A new program will offer financial assistance to help cover college expenses for hundreds of New York City students in foster care.
The College Choice initiative, announced Tuesday by Mayor Eric Adams and Jess Dannhauser, commissioner of the Administration for Children’s Services, aims to improve educational outcomes and ensure the city’s foster youth lead “healthy, productive and self-sufficient adult lives.”
The city will invest $10 million into the new initiative. It will cover annual costs of up to $15,000 in tuition for each eligible full-time college student in foster care, picking up expenses not otherwise covered by financial aid. The city will cover these costs at public and private universities nationwide, including two-year and four-year academic programs.
“Essentially, this new program means that a young person in foster care can attend the college of their choice without having to worry about the financial nightmare,” Dannhauser said at a Tuesday press conference.
College Choice will also cover room and board, and provide students with $60 each day for food and other expenses. The daily funds will remain available for up to six months after graduation.
The program starts with this current academic year.
“None of our students are coming out of pocket this year,” Dannhauser said.
Sanjida Afruz, a student who is currently participating in College Choice and attending the City College of New York, said during the press conference that she was able to pursue a dual bachelor and master’s degree in psychology with the financial help of the program.
But Afruz noted that for most foster youth, faced with aging out of foster care and worrying about how to survive on their own, college “seems like an impossible task.” With the city’s support, however, she said she was able to focus on her goals and her studies without the heavy burden of financial hardships.
“This program essentially says that young people in foster care can and should dream big,” Afruz said.
In announcing the initiative, Adams said he’s seen how the city has “abandoned” its foster youth.
“My North Star,” he added, “was to see a program like this.”
The assistance is now available to all those who are eligible, and so far 230 foster youth are already receiving the benefits for the 2022-23 academic year, city officials said.
Participants will also receive academic support from The New York Foundling — a 150-year-old nonprofit serving children and families. The agency will provide students with tutoring, career counseling and other services.
Eligible foster youth must have applied for financial aid, maintain a 2.0 grade point average and participate in academic tutoring, coaching or any similar support. The funds are available for three years for students pursuing an associate’s degree, and for five years for a bachelor’s degree.
Advocates have long stressed the importance of providing the city’s foster youth with the proper tools to succeed academically, well before they reach the college application stage. A recent study by a research arm of the mayor’s office found that in 2019, only one in four New York City high school students who had spent time in foster care graduated on time. Fewer than 25% of these high school students graduated within six years.
Foster youth struggle to pursue post-secondary education because of the frequent upheavals in their lives, struggles with past trauma, and a lack of support and resources. But funding for education and training can make all the difference.
Last month, the Urban Institute social welfare think tank found that by age 24, 85% of young adults in foster care receiving government-funded Education and Training Vouchers, or ETVs, completed a year of college, compared to just 61% who enrolled without such support.

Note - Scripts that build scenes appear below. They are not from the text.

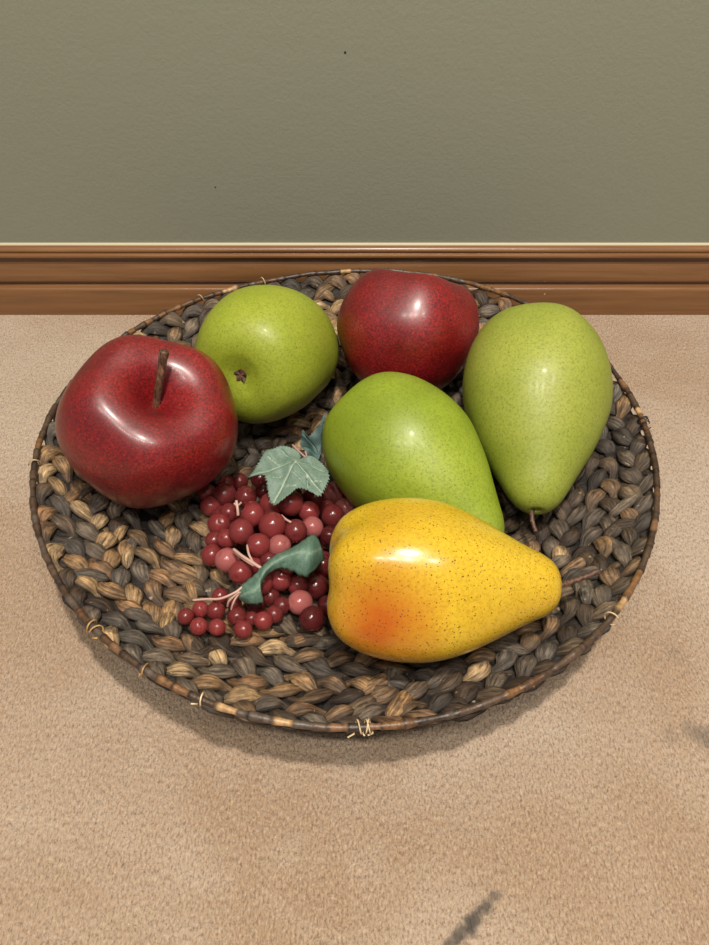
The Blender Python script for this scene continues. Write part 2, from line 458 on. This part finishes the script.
def mat_apple():
    m = NT('glossy_red_apple_skin'); v = m.obj()
    n = m.noise(v, 14, 3, 0.55); fine = m.noise(v, 620, 3, 0.75)
    c = m.ramp(n, [(0.3, lin(104, 8, 14)), (0.5, lin(134, 18, 22)), (0.72, lin(160, 36, 34))])
    c = m.mix(m.ramp(fine, [(0.40, 0.8), (0.56, 0.0)]), c, lin(64, 6, 10))
    c = m.mix(m.ramp(fine, [(0.60, 0.0), (0.72, 0.4)]), c, lin(205, 70, 52))
    c = m.mix(m.ramp(m.noise(v, 70, 3, 0.6), [(0.5, 0.0), (0.75, 0.35)]), c, lin(92, 10, 16))
    m.set(Base_Color=c, Roughness=0.42); m.b.inputs['Specular IOR Level'].default_value = 0.6
    m.b.inputs['Coat Weight'].default_value = 0.35; m.b.inputs['Coat Roughness'].default_value = 0.2
    m.set(Normal=m.bump(m.noise(v, 120, 2), 0.0004, 0.35))
    return m.m

def mat_pear(name, c0, c1, c2, rough, spots, spot_col, seed=0.0, blush=None, coat=0.05):
    m = NT(name); tc = m.n('ShaderNodeTexCoord'); mp = m.n('ShaderNodeMapping'); m.put(mp.inputs[0], tc.outputs['Object']); mp.inputs['Location'].default_value = (seed, seed, seed)
    v = mp.outputs[0]
    n = m.noise(v, 11, 3, 0.55)
    c = m.ramp(n, [(0.32, c0), (0.5, c1), (0.7, c2)])
    fine = m.noise(v, 480, 3, 0.75)
    c = m.mix(m.ramp(fine, [(0.36, 0.55), (0.54, 0.0)]), c, tuple(x * 0.55 for x in c1))
    if blush:
        d = m.n('ShaderNodeVectorMath', operation='DISTANCE'); m.put(d.inputs[0], tc.outputs['Object']); d.inputs[1].default_value = blush[0]
        dd = m.math('ADD', m.math('DIVIDE', d.outputs['Value'], blush[1]), m.math('MULTIPLY', m.math('SUBTRACT', m.noise(v, 40, 3, .6), 0.5), 0.45))
        c = m.mix(m.ramp(dd, [(0.15, 0.92), (0.55, 0.5), (1.0, 0.0)]), c, blush[2])
    # russet freckles of two sizes
    for sc_, th, amt, pick in spots:
        vo = m.voro(v, sc_)
        sel = m.math('GREATER_THAN', m.n('ShaderNodeSeparateColor', i_0=vo.outputs['Color']).outputs[0], pick)
        k = m.math('MULTIPLY', m.ramp(vo.outputs['Distance'], [(th * 0.6, 1.0), (th, 0.0)]), sel)
        c = m.mix(m.math('MULTIPLY', k, amt), c, spot_col)
    m.set(Base_Color=c, Roughness=rough); m.b.inputs['Coat Weight'].default_value = coat; m.b.inputs['Coat Roughness'].default_value = 0.15
    m.set(Normal=m.bump(m.noise(v, 160, 2), 0.0004, 0.35))
    return m.m

mb = NT('dark_bark'); nb = mb.noise(mb.obj((1, 1, .3)), 500, 3, .6)
mb.set(Base_Color=mb.ramp(nb, [(0.35, lin(48, 30, 22)), (0.6, lin(104, 72, 52)), (0.75, lin(150, 112, 84))]), Roughness=0.5, Normal=mb.bump(nb, 0.0006, 0.8)); M_BARK = mb.m

def stem(parent, pts, r0, r1, name='stem', knob=True):
    P = catmull(pts, 6); n = len(P)
    rad = [r0 + (r1 - r0) * i / (n - 1) for i in range(n)]
    if knob:
        rad[0] *= 1.3; rad[-2] *= 1.12; rad[-1] *= 1.0
    rad = [r * (1 + 0.12 * noise.noise(Vector((i * 0.7, r0 * 999, 0)))) for i, r in enumerate(rad)]
    V, F, U = tube([p - parent.location for p in P], rad, 10)
    return mesh_obj(name, V, F, M_BARK, parent)

M_APPLE = mat_apple()
def apple_prof(R, top=0.86, taper=1.0):
    return [(R * z, R * r) for z, r in
        [(0.47, 0.0), (0.475, 0.04), (0.52, 0.10), (0.61, 0.18), (0.70, 0.27), (0.775, 0.39), (0.80, 0.53), (0.77, 0.69), (0.64, 0.84), (0.44, 0.94), (0.18, 0.995), (-0.08, 0.98), (-0.32, 0.90 * taper), (-0.54, 0.77 * taper), (-0.72, 0.60 * taper),
         (-0.84, 0.43 * taper), (-0.87, 0.30 * taper), (-0.83, 0.18), (-0.76, 0.08), (-0.74, 0.0)]]

def base_of(c, r): return (c[0], c[1], c[2] - r)

# front left apple, stem end leaning to the viewer
c = (-0.1570, -0.0132, 0.0970)
a1 = thing('apple', 'large glossy red apple with a brown stem at the left of the basket', 'apple', base_of(c, 0.06))
ax1 = Vector((0.36, -0.22, 0.90)).normalized()
fruit_body('body', a1, apple_prof(0.0672), ax1, c, M_APPLE, lobes=(5, 0.012, 0.030), seed=1.3, squash=0.03)
s0 = Vector(c) + ax1 * 0.030
stem(a1, [s0, s0 + Vector((0.004, 0.002, 0.013)), s0 + Vector((0.009, 0.006, 0.030)), s0 + Vector((0.013, 0.011, 0.044))], 0.0026, 0.0036)

# rear apple
c = (0.0525, 0.1238, 0.0853)
a2 = thing('apple', 'red apple with no stem showing at the back of the basket between two green pears', 'apple', base_of(c, 0.06))
ax2 = Vector((0.16, 0.62, 0.78)).normalized()
fruit_body('body', a2, apple_prof(0.0650, taper=0.98), ax2, c, M_APPLE, lobes=(5, 0.02, 0.030), seed=0.4, squash=0.03)

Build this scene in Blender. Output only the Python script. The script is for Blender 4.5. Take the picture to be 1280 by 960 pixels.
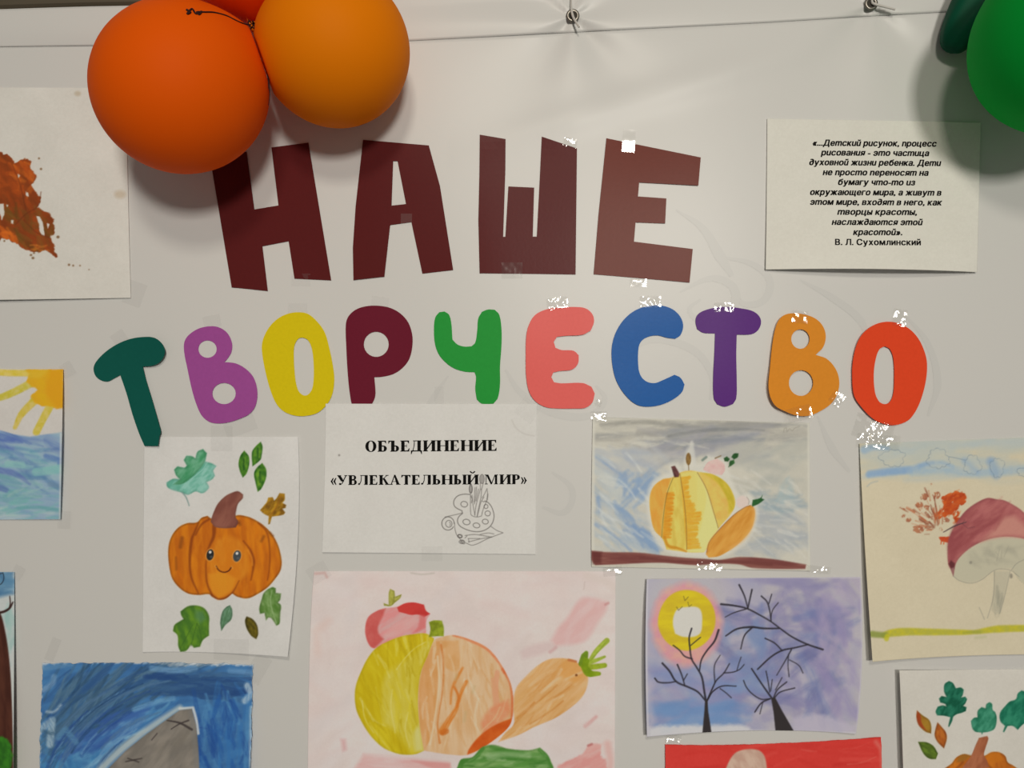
import bpy, bmesh, math, random
import numpy as np
from mathutils import Vector, Matrix, geometry

scene = bpy.context.scene
for o in list(bpy.data.objects): bpy.data.objects.remove(o)
COL = scene.collection

# ------------------------------------------------------------------ camera, light, exposure
U = 1.11e-3                 # one drawing unit in metres (an A4 sheet measures 267 x 189 units)
D = 1.07                    # camera to wall
ZC = 1.52                   # camera height above the floor
cam_d = bpy.data.cameras.new('camera'); cam = bpy.data.objects.new('camera', cam_d); COL.objects.link(cam)
cam.location = (0, -D, ZC); cam.rotation_euler = (math.radians(90), 0, 0)
cam_d.sensor_fit = 'HORIZONTAL'; cam_d.angle = 2*math.atan(640*U/D); cam_d.clip_start = .01
scene.camera = cam
scene.view_settings.view_transform = 'Standard'; scene.view_settings.look = 'None'
scene.view_settings.exposure = 0.0; scene.view_settings.gamma = 1.0; scene.view_settings.use_curve_mapping = False

world = bpy.data.worlds.new('corridor_ambience'); scene.world = world; world.use_nodes = True
bg = world.node_tree.nodes['Background']; bg.inputs['Color'].default_value = (1.0, .93, .82, 1); bg.inputs['Strength'].default_value = 0.12

def ceiling_lamp(name, loc, size, power, col, aim, spread=180):
    l = bpy.data.lights.new(name, 'AREA'); l.shape = 'RECTANGLE'; l.size, l.size_y = size; l.energy = power; l.color = col; l.spread = math.radians(spread)
    o = bpy.data.objects.new(name, l); COL.objects.link(o); o.location = loc
    o.rotation_euler = (Vector(aim) - Vector(loc)).to_track_quat('-Z', 'Y').to_euler()
    return o
LAMP = (1.13, -6.0, ZC + 1.20)                 # the far lamp whose glare lies over the middle of the wall
ceiling_lamp('ceiling_lamp', (.05, -2.75, ZC + 1.45), (.34, .34), 9.6, (1.0, .91, .76), (.05, 0, ZC - .25), 130)
ceiling_lamp('ceiling_lamp', LAMP, (.75, .75), 36, (1.0, .935, .83), (.05, 0, ZC - .2), 90)

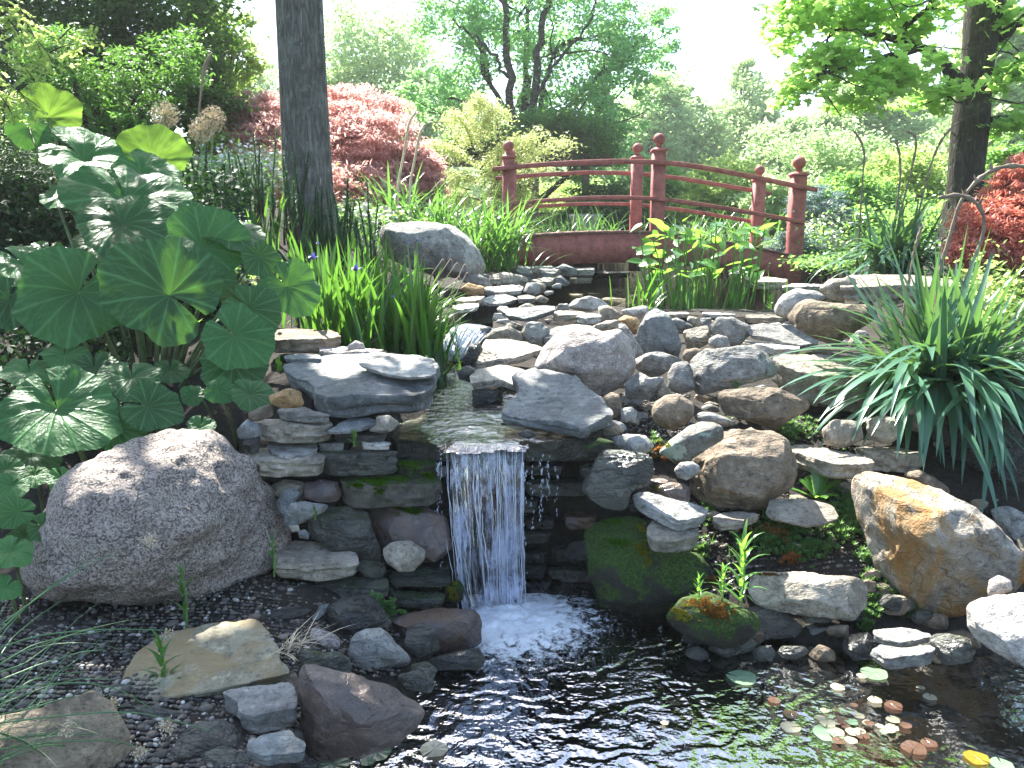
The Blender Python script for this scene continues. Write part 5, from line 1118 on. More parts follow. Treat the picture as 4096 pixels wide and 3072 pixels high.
def round_leaf(root, px, py, R, f, Y, lean=0., notch=math.pi*.5, seed=0, wav=1., foot=None, mat=PM, stalk=True, name='leaf', nt=132, nr=16):
    """leaf blade of pixel radius R; f = how open it is to the pond (1 = facing it); notch = direction of the sinus as seen"""
    rnd = rs(seed); c = W(px, py, Y); r0 = R/F*Y
    d = ray(px, py); d /= np.linalg.norm(d); ph = math.acos(min(1, f)); rt = np.array((1., 0, 0)); rt -= d*rt.dot(d); rt /= np.linalg.norm(rt); up = np.cross(rt, d); up = up*np.sign(up[2])
    n_ = -d*math.cos(ph)+up*math.sin(ph)+rt*lean; n_ /= np.linalg.norm(n_)
    ax = rt-n_*rt.dot(n_); ax /= np.linalg.norm(ax); ay = np.cross(n_, ax)
    th = notch+np.linspace(.09, 2*math.pi-.09, nt); rr = np.linspace(0, 1, nr)**.85
    g = th-notch; edge = 1+.06*np.sin(g*3+rnd.uniform(0, 6))+.04*np.sin(g*5+rnd.uniform(0, 6))+.025*np.sin(g*11+rnd.uniform(0, 6))+.018*(np.abs(np.sin(g*17))-.5)+.012*(np.arange(nt) % 2)
    edge *= np.where(np.minimum(g, 2*math.pi-g) < .55, .86+.14*np.sin(np.minimum(g, 2*math.pi-g)/.55*math.pi/2), 1)
    p1, p2, p3 = rnd.uniform(0, 6.28, 3); TH, RR = np.meshgrid(g, rr)
    off = .16
    z = wav*(.085*np.sin(TH*2+p1)*RR**2+.05*np.sin(TH*5+p2)*RR**2.5+.045*np.sin(TH*9+p3)*RR**2+.02*np.sin(TH*15+p1)*RR**3-.10*RR**2)+.16*(1-RR)**3*-1+.018*np.abs(np.sin(TH*4.5))*RR
    z += .03*fbm(np.stack([RR*np.cos(TH)*4, RR*np.sin(TH)*4, RR*0+seed], -1), seed, 3)
    x = (RR*edge[None]*np.cos(TH+notch)-off*math.cos(notch)*(RR))*r0; y = (RR*edge[None]*np.sin(TH+notch)-off*math.sin(notch)*RR)*r0
    V = c+x[..., None]*ax+y[..., None]*ay+(z*r0)[..., None]*n_
    mb = MB(); q = [(i*nt+j, i*nt+j+1, (i+1)*nt+j+1, (i+1)*nt+j) for i in range(nr-1) for j in range(nt-1)]
    mb.add(V.reshape(-1, 3), q); o = part(mb, name, mat, root)
    vm_ = np.zeros_like(TH); cl = np.linspace(5, nt-6, 11).astype(int)
    for c_ in cl: vm_[:, c_] = 1; vm_[:, c_-1] = vm_[:, c_+1] = .12
    for c_ in cl:      # side veins leave each main vein and run on to the edge
        for i0 in (5, 9):
            for k_ in range(i0, nr):
                for sg in (-1, 1):
                    q_ = c_+sg*int(round((k_-i0)*.8+.6)); 
                    if 0 <= q_ < nt: vm_[k_, q_] = max(vm_[k_, q_], .4)
    at = o.data.attributes.new('vein', 'FLOAT', 'POINT'); at.data.foreach_set('value', vm_.astype(np.float32).ravel())
    if stalk:
        mb = MB(); ft = np.array(foot) if foot is not None else None; base = c-n_*.16*r0
        mid = (base+ft)/2+np.array((0, 0, .08)); t_ = np.linspace(0, 1, 8)[:, None]; pp = (1-t_)**2*ft+2*t_*(1-t_)*mid+t_**2*base
        tube(mb, pp, np.linspace(.011, .006, 8)*min(1.3, r0/.2+.3), 7); sp = MB(); sp = mb; me = sp
        loc = np.array(root.matrix_world.translation)
        for i in range(len(mb.v)): mb.v[i] = mb.v[i]-loc
        mm = mb.mesh('stalk'); mm.materials.append(stemp); so_ = bpy.data.objects.new('stalk', mm); C.objects.link(so_); so_.parent = o
    return o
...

“Even after controlling for young adults’ characteristics, child welfare history, age of enrollment, and type of school, young adults who had received ETVs were still more likely to persist in and graduate from college,” the report stated.
The newly announced New York City initiative is built on a year-round housing program that has existed since 2016 known as “The Dorm Project,” which provides housing and academic support to foster youth attending schools within the City University of New York network. College students in foster care in that program receive a $31 daily stipend, roughly half of what will be offered under the College Choice model.
Tuesday’s announcement, Dannhauser said, “takes that program one big step further.”